The outlook for family farming at the mid-size level looks bleak because the fundamentals for success seem to have gone beyond the level of control at the farm gate. These are people wedded to the land and to their lifestyle. Change isn’t easy when what formerly worked is no longer working.

I didn’t think I would have another round of writing about farm stress in my lifetime. Here we are again, and unhappily, the ending to this crisis is not over. The bins are again bursting. Prices are at historical lows and the shake out of smaller and mid-size family farmers continues. The current downturn in the farm economy and the impact it has on family farmers rivals or surpasses the difficult farm crisis years of the mid-80s.

Getting help. My office is again filled with farmers and farm couples trying to make sense of their lives in dealing with the challenges they face. Marriage suffers. Despair and anger mount. Outreach workers, clergy, farm management financial consultants and mental health professionals are busy.

Many people are choosing to leave farming with whatever equity they can salvage. They are not waiting for foreclosure. My book has a section for those farmers who are in transition out of agriculture. The adjustments they have to make are beyond the scope of what most people go through when they change occupations or places of residence. This goes to the heart of agriculture and why it is a "way of life" instead of just a business. The debt issues and tax consequences would boggle the minds of most of us living on salaries. The new row is not easy to hoe.

I receive letters from my syndicated column readers telling me of their perspective and their stories of how the farm crisis was and is affecting them. I’ve included their letters in this book. I hope this book will comfort and give clarity to those who find themselves in the path of these bewildering events. In the next few months, I will be also publishing two other books in the Rural Survival Series - one on the challenges facing rural communities and another on management and relationships in family farming.

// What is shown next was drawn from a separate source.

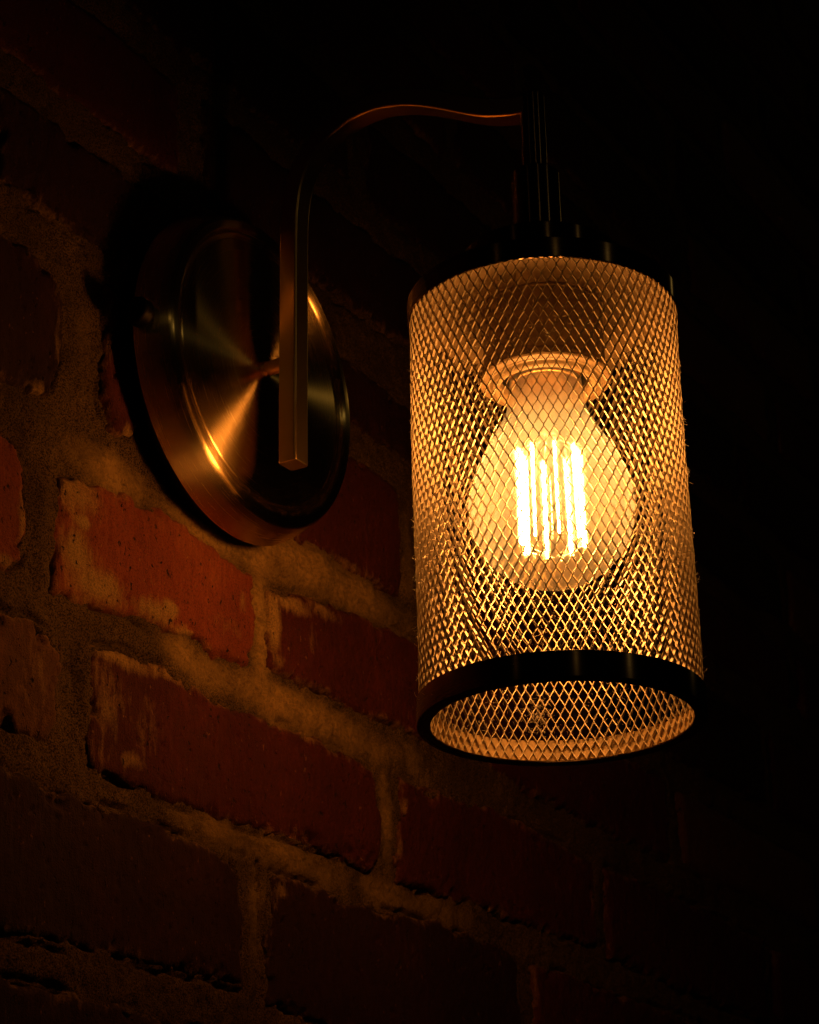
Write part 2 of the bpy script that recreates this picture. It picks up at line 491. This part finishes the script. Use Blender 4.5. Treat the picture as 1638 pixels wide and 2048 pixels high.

To order my latest book, you can call 888-568-6329 or order on-line at www.jmcompanies.com. To order the Rural Stress Survival Guide, call 1-800-456-0839 or e-mail at prestonconnection@msn.com.

I wish times were better for the fine people in agriculture and the need for this kind of book didn't exist. I hope that this book will be an aid and comfort to those who need it and enlightening and informative to those who care and are offering help. The farm again looms large and needs to be shrunk down to size.